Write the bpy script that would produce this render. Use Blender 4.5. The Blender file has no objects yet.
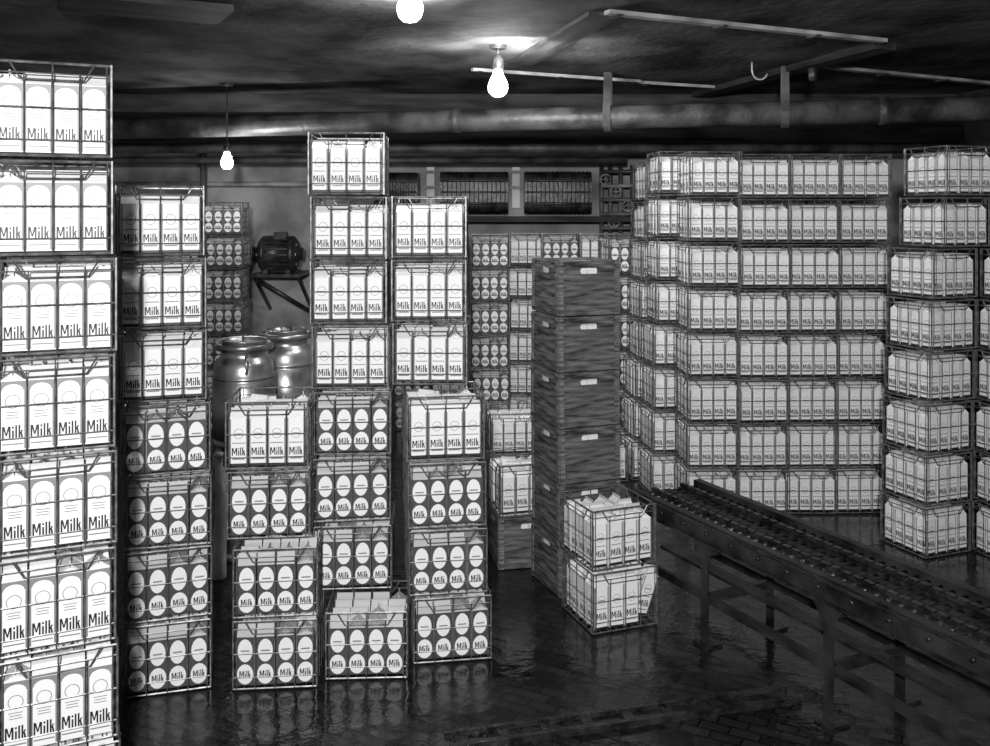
import bpy, math, random
from mathutils import Vector, Matrix
random.seed(7)
F=950.0; CX=495.0; HY=210.0; H=1.88; ZC=2.80
scene=bpy.context.scene
col=scene.collection

# ---------------------------------------------------------------- materials
def mat(name, c=0.5, rough=0.6, metal=0.0, c2=None, nscale=8.0, bump=0.0, bscale=40.0, emit=0.0, stretch=None, detail=6.0, spec=None, contrast=(0.35,0.65)):
    m=bpy.data.materials.new(name); m.use_nodes=True
    nt=m.node_tree; b=nt.nodes['Principled BSDF']
    b.inputs['Base Color'].default_value=(c,c,c,1)
    b.inputs['Roughness'].default_value=rough
    b.inputs['Metallic'].default_value=metal
    if spec is not None: b.inputs['Specular IOR Level'].default_value=spec
    tc=nt.nodes.new('ShaderNodeTexCoord'); mp=nt.nodes.new('ShaderNodeMapping')
    nt.links.new(tc.outputs['Object'],mp.inputs['Vector'])
    if stretch: mp.inputs['Scale'].default_value=stretch
    if c2 is not None:
        n=nt.nodes.new('ShaderNodeTexNoise'); n.inputs['Scale'].default_value=nscale; n.inputs['Detail'].default_value=detail
        nt.links.new(mp.outputs[0],n.inputs['Vector'])
        r=nt.nodes.new('ShaderNodeValToRGB')
        r.color_ramp.elements[0].position=contrast[0]; r.color_ramp.elements[1].position=contrast[1]
        r.color_ramp.elements[0].color=(c,c,c,1); r.color_ramp.elements[1].color=(c2,c2,c2,1)
        nt.links.new(n.outputs[0],r.inputs[0]); nt.links.new(r.outputs[0],b.inputs['Base Color'])
    if bump>0:
        n2=nt.nodes.new('ShaderNodeTexNoise'); n2.inputs['Scale'].default_value=bscale; n2.inputs['Detail'].default_value=5
        nt.links.new(mp.outputs[0],n2.inputs['Vector'])
        bp=nt.nodes.new('ShaderNodeBump'); bp.inputs['Strength'].default_value=bump; bp.inputs['Distance'].default_value=0.01
        nt.links.new(n2.outputs[0],bp.inputs['Height']); nt.links.new(bp.outputs[0],b.inputs['Normal'])
    if emit>0:
        b.inputs['Emission Color'].default_value=(1,1,1,1); b.inputs['Emission Strength'].default_value=emit
    return m
M_CARTON=mat('carton_paper',0.74,0.55)
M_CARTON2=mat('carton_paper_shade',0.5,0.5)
M_INK=mat('carton_ink_dark',0.012,0.5)
M_INKD=mat('carton_ink_charcoal',0.05,0.5)
M_INK_GAP=mat('carton_ink_and_gap_grey',0.20,0.5)  # print grey, also painted as gap shade along carton edges
M_WIRE=mat('galvanised_wire',0.22,0.4,0.5,c2=0.07,nscale=25)
M_WOOD=mat('crate_wood',0.02,0.55,0,c2=0.15,nscale=7,bump=0.6,bscale=30,stretch=(1,1,7),spec=.35)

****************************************

- Exercise brief: Your task is to output exactly the lines running from the one with "M_CARTON2=mat('carton_paper_shade',0.5,0.5)" through the final line of the material above, with both ends included.

- Problem solution:
M_CARTON2=mat('carton_paper_shade',0.5,0.5)
M_INK=mat('carton_ink_dark',0.012,0.5)
M_INKD=mat('carton_ink_charcoal',0.05,0.5)
M_INK_GAP=mat('carton_ink_and_gap_grey',0.20,0.5)  # print grey, also painted as gap shade along carton edges
M_WIRE=mat('galvanised_wire',0.22,0.4,0.5,c2=0.07,nscale=25)
M_WOOD=mat('crate_wood',0.02,0.55,0,c2=0.15,nscale=7,bump=0.6,bscale=30,stretch=(1,1,7),spec=.35)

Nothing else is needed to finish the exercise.